## START GIVEN DATA
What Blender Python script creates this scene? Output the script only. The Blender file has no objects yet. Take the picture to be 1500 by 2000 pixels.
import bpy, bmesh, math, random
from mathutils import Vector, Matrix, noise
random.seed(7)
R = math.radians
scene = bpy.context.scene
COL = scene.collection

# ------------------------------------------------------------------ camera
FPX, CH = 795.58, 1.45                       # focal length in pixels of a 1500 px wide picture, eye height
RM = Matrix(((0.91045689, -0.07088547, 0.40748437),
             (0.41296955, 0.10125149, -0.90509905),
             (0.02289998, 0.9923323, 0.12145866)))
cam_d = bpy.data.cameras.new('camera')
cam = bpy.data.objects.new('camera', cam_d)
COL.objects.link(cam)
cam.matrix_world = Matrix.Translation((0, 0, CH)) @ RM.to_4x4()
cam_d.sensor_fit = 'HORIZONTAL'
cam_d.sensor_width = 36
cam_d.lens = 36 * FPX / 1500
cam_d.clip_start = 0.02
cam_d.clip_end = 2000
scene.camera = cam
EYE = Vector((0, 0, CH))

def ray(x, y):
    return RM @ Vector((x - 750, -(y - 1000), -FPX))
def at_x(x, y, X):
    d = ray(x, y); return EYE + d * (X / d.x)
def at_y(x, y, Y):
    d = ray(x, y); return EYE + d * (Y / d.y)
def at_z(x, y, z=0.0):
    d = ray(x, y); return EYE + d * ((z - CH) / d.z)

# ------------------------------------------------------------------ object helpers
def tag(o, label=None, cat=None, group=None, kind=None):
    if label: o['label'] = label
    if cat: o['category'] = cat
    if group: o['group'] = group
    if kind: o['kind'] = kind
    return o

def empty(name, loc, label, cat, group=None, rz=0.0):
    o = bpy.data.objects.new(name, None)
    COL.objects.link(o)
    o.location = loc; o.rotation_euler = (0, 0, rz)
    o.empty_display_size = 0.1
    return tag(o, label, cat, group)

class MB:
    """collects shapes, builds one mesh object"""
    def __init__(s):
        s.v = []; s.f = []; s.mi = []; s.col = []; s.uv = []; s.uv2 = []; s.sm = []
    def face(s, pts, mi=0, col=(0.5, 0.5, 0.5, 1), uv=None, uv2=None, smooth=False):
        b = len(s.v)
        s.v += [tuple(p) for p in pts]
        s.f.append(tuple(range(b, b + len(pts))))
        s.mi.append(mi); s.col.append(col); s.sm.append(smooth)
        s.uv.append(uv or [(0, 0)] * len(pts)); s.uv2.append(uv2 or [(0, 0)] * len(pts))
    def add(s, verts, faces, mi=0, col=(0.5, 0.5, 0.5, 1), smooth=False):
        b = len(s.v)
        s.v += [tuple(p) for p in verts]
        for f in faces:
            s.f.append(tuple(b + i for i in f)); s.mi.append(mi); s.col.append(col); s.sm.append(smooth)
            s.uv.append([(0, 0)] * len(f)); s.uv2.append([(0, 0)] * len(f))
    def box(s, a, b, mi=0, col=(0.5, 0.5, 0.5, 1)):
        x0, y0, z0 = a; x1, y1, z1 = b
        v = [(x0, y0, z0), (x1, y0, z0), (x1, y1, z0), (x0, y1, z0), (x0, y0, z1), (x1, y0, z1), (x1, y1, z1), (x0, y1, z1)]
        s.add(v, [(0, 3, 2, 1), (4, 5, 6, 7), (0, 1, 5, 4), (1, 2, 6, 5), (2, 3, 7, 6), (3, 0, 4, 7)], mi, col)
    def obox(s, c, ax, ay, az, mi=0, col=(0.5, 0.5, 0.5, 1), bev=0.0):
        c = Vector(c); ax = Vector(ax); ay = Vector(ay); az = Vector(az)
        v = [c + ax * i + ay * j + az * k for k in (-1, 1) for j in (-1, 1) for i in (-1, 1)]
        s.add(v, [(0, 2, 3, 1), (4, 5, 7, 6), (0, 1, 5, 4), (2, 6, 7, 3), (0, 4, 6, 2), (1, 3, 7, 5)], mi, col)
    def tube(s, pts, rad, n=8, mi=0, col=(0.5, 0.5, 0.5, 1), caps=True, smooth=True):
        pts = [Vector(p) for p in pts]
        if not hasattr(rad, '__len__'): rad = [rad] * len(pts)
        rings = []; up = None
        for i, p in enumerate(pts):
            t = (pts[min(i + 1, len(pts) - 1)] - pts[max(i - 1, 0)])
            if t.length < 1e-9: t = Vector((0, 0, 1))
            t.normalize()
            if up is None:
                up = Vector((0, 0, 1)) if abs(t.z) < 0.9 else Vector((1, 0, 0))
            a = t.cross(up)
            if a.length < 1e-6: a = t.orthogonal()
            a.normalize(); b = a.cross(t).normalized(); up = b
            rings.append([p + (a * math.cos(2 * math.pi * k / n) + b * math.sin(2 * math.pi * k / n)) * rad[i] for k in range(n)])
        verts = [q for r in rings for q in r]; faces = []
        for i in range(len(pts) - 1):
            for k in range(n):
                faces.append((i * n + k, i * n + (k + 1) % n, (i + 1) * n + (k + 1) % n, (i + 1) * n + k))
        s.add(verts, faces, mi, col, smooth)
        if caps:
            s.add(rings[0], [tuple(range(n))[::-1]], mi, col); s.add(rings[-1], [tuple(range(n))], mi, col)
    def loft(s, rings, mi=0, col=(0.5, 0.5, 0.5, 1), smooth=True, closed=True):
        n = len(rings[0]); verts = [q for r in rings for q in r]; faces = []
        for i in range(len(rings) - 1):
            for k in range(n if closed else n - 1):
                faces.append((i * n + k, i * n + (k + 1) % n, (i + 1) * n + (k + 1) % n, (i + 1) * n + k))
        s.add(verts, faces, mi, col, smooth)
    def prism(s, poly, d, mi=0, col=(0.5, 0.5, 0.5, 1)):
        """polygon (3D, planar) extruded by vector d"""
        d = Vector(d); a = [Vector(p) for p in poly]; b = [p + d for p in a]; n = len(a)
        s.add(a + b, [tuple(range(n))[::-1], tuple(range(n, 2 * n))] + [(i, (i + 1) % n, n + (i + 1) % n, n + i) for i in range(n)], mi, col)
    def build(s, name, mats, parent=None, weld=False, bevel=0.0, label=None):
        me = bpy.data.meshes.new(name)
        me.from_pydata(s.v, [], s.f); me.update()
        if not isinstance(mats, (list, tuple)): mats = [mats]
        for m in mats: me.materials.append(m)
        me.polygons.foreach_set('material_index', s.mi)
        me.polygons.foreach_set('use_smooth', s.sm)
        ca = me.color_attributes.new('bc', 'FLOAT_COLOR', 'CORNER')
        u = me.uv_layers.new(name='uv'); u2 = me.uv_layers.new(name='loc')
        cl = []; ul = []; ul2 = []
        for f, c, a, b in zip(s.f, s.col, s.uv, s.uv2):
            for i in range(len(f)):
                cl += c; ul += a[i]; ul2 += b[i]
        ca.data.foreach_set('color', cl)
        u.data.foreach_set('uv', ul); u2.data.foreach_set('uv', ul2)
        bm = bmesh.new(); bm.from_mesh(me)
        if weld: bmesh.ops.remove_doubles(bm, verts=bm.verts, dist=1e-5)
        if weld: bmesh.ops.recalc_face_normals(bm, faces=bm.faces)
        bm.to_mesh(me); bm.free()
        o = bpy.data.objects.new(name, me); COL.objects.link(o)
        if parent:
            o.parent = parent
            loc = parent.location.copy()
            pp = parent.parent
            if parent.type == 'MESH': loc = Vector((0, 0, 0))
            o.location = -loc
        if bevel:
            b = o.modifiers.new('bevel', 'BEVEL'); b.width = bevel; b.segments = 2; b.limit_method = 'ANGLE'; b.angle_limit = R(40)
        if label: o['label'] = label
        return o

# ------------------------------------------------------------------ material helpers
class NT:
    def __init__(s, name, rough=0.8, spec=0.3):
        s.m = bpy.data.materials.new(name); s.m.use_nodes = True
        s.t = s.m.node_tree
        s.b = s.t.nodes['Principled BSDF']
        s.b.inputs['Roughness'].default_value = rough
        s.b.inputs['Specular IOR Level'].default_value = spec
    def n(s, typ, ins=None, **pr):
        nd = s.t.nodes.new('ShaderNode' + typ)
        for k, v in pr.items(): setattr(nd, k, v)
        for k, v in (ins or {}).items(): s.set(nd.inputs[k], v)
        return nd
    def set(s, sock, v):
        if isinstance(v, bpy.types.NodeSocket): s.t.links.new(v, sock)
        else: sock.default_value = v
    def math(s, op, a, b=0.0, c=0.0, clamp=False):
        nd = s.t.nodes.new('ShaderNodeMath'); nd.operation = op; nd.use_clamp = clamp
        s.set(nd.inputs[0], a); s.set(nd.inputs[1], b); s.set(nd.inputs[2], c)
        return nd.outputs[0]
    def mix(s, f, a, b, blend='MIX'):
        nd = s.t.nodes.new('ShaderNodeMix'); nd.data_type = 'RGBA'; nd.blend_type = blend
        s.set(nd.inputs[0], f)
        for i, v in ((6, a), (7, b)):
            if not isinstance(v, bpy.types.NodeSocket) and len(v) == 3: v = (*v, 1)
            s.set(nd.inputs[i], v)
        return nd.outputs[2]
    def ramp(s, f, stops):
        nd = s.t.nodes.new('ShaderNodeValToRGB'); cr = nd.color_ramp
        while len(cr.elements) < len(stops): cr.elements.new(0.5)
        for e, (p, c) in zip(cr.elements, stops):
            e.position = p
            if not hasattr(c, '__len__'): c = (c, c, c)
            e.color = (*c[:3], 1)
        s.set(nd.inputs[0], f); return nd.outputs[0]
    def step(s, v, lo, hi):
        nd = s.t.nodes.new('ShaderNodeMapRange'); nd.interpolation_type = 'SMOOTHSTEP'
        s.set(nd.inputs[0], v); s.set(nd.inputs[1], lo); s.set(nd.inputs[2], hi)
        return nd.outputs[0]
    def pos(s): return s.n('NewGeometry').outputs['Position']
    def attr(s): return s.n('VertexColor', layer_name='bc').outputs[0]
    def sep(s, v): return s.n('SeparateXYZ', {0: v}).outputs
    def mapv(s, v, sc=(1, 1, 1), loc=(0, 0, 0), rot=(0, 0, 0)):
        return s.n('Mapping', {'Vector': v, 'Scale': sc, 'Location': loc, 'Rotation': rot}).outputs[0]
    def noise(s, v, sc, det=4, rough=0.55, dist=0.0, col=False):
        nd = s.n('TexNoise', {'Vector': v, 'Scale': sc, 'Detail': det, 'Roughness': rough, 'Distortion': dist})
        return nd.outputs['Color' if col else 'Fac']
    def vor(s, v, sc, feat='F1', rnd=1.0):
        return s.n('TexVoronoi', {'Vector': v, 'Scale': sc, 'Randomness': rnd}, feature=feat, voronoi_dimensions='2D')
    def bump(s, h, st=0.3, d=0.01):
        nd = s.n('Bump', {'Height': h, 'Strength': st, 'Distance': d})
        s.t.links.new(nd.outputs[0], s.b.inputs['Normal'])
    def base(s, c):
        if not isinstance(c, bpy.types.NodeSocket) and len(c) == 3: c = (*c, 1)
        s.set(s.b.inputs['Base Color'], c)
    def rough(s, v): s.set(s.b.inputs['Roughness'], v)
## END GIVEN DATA
What you return should be the lines from the start of the data through the line with "return tag(o, label, cat, group)", quoted exactly and nothing more.

# EXERCISE RESPONSE
What Blender Python script creates this scene? Output the script only. The Blender file has no objects yet. Take the picture to be 1500 by 2000 pixels.
import bpy, bmesh, math, random
from mathutils import Vector, Matrix, noise
random.seed(7)
R = math.radians
scene = bpy.context.scene
COL = scene.collection

# ------------------------------------------------------------------ camera
FPX, CH = 795.58, 1.45                       # focal length in pixels of a 1500 px wide picture, eye height
RM = Matrix(((0.91045689, -0.07088547, 0.40748437),
             (0.41296955, 0.10125149, -0.90509905),
             (0.02289998, 0.9923323, 0.12145866)))
cam_d = bpy.data.cameras.new('camera')
cam = bpy.data.objects.new('camera', cam_d)
COL.objects.link(cam)
cam.matrix_world = Matrix.Translation((0, 0, CH)) @ RM.to_4x4()
cam_d.sensor_fit = 'HORIZONTAL'
cam_d.sensor_width = 36
cam_d.lens = 36 * FPX / 1500
cam_d.clip_start = 0.02
cam_d.clip_end = 2000
scene.camera = cam
EYE = Vector((0, 0, CH))

def ray(x, y):
    return RM @ Vector((x - 750, -(y - 1000), -FPX))
def at_x(x, y, X):
    d = ray(x, y); return EYE + d * (X / d.x)
def at_y(x, y, Y):
    d = ray(x, y); return EYE + d * (Y / d.y)
def at_z(x, y, z=0.0):
    d = ray(x, y); return EYE + d * ((z - CH) / d.z)

# ------------------------------------------------------------------ object helpers
def tag(o, label=None, cat=None, group=None, kind=None):
    if label: o['label'] = label
    if cat: o['category'] = cat
    if group: o['group'] = group
    if kind: o['kind'] = kind
    return o

def empty(name, loc, label, cat, group=None, rz=0.0):
    o = bpy.data.objects.new(name, None)
    COL.objects.link(o)
    o.location = loc; o.rotation_euler = (0, 0, rz)
    o.empty_display_size = 0.1
    return tag(o, label, cat, group)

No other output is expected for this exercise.